Capitulo 2
DOCTRINA DE LA MUERTE DE CRISTO Y DE LA REDENCION DE LOS HOMBRES
POR ESTE
1. Dios es no sólo misericordioso en grado sumo,
sino también justo en grado sumo. Y su justicia (como Él se ha revelado en Su
Palabra) exige que nuestros pecados, cometidos contra Su majestad infinita, no
sólo sean castigados con castigos temporales, sino también castigos eternos,
tanto en el alma como en el cuerpo; castigos que nosotros no podemos eludir, a
no ser que se satisfaga plenamente la justicia de Dios.
2.
Mas, puesto que nosotros mismos no podemos satisfacer y librarnos de la ira de
Dios, por esta razón, movido Él de misericordia infinita, nos ha dado a Su Hijo
unigénito por mediador, el cual, a fin de satisfacer por nosotros, fue hecho pecado
y maldición
en la cruz por nosotros o en lugar nuestro.
3.
Esta muerte del Hijo de Dios es la ofrenda y la satisfacción única y perfecta
por los pecados, y de una virtud y dignidad infinitas, y sobradamente suficiente
como expiación de los pecados del mundo entero.
4.
Y por eso es esta muerte de tan gran virtud y dignidad, porque la persona que
la padeció no sólo es un hombre verdadero y perfectamente santo, sino también
el Hijo de Dios, de una misma, eterna e infinita esencia con el Padre y el Espíritu
Santo, tal como nuestro Salvador tenía que ser.
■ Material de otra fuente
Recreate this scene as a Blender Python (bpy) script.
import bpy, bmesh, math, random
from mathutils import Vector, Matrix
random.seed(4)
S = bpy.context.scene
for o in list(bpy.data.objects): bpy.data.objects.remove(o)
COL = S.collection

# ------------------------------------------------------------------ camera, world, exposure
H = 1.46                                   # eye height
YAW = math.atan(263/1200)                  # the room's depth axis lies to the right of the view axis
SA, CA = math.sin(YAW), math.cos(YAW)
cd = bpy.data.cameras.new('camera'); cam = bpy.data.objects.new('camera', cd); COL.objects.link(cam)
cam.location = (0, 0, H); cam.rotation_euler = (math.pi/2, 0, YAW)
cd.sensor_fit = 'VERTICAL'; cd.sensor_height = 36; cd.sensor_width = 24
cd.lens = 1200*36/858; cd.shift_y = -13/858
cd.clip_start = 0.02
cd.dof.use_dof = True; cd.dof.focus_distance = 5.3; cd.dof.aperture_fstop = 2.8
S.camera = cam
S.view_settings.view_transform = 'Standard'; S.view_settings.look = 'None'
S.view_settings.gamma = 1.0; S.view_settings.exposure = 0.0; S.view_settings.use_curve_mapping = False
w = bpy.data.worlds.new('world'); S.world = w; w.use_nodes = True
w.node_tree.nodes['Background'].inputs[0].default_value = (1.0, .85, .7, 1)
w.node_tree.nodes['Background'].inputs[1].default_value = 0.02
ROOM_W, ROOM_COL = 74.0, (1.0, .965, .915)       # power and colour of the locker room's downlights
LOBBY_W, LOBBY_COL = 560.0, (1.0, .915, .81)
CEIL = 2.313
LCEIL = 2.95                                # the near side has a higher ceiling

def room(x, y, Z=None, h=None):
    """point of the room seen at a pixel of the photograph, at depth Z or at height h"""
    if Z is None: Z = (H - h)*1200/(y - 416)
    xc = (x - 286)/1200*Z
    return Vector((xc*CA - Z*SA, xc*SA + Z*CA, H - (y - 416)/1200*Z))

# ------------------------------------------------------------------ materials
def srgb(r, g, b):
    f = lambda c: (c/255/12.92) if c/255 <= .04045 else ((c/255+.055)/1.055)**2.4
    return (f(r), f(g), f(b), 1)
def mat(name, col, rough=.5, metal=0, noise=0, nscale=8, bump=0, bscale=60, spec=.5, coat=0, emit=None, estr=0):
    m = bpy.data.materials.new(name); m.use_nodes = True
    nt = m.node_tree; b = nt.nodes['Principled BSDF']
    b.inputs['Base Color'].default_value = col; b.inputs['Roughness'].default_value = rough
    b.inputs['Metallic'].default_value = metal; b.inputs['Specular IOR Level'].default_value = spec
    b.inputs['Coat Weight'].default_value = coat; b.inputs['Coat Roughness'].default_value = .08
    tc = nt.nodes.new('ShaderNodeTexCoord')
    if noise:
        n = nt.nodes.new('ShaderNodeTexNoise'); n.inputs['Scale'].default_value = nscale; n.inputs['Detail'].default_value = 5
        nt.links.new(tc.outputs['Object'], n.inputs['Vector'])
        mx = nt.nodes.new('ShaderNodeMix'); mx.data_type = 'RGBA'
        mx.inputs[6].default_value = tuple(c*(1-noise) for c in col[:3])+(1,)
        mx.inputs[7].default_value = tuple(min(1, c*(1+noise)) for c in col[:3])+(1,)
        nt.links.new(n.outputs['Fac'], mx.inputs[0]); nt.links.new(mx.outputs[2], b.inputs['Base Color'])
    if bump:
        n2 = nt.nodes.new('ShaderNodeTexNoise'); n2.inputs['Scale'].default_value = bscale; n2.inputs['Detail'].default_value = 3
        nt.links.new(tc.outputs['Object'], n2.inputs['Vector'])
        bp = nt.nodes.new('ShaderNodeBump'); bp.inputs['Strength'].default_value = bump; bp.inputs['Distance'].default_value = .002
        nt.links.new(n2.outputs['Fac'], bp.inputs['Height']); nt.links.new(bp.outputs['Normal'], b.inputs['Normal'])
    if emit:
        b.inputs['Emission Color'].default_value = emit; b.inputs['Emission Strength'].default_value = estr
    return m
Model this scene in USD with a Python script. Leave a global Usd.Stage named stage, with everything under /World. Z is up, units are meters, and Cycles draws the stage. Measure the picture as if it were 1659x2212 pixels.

Además de esto, porque su
muerte fue acompañada con el sentimiento interno de la ira de Dios y de la maldición
que habíamos merecido por nuestros pecados.
5.
Existe además la promesa del Evangelio de que todo aquel que crea en el Cristo
crucificado no se pierda, sino que tenga vida eterna; promesa que, sin
distinción, debe ser anunciada y proclamada con mandato de conversión y de fe a
todos los pueblos y personas a los que Dios, según Su beneplácito, envía Su
Evangelio.
6.
Sin embargo, el hecho de que muchos, siendo llamados por el Evangelio, no se
conviertan ni crean en Cristo, mas perezcan en incredulidad, no ocurre por
defecto o insuficiencia de la ofrenda de Cristo en la cruz, sino por propia
culpa de ellos.
7.
Mas todos cuantos verdaderamente creen, y por la muerte de Cristo son redimidos
y salvados de los pecados y de la perdición, gozan de aquellos beneficios sólo
por la gracia de Dios que les es dada eternamente en Cristo, y de la que a
nadie es deudor.
8.
Porque este fue el consejo absolutamente libre, la voluntad misericordiosa y el
propósito de Dios Padre: que la virtud vivificadora y salvadora de la preciosa
muerte de Su Hijo se extendiese a todos los predestinados para, únicamente a
ellos, dotarlos de la fe justificante, y por esto mismo llevarlos
infaliblemente a la salvación; es decir:
Dios
quiso que Cristo, por la sangre de Su cruz (con la que Él corroboró el Nuevo
Pacto), salvase eficazmente, de entre todos los pueblos, tribus, linajes y
lenguas, a todos aquellos, y únicamente a aquellos, que desde la eternidad
fueron escogidos para salvación, y que le fueron dados por el Padre; los dotase
de la fe, como asimismo de los otros dones salvadores del Espíritu Santo, que
Él les adquirió por Su muerte; los limpiase por medio de Su sangre de todos sus
pecados, tanto los originales o connaturales como los reales ya de antes ya de
después de la fe; los guardase fielmente hasta el fin y, por último, los
presentase gloriosos ante sí sin mancha ni arruga.
9.
Este consejo, proveniente del eterno amor de Dios hacia los predestinados, se
cumplió eficazmente desde el principio del mundo hasta este tiempo presente
(oponiéndose en vano a ello las puertas del infierno), y se cumplirá también en
el futuro, de manera que los predestinados, a su debido tiempo serán
congregados en uno, y que siempre existirá una Iglesia de los creyentes, fundada
en la sangre de Cristo, la cual le amará inquebrantablemente a Él, su Salvador,
quien, esposo por su esposa, dio Su vida por ella en la cruz, y le servirá
constantemente, y le glorificará ahora y por toda la eternidad.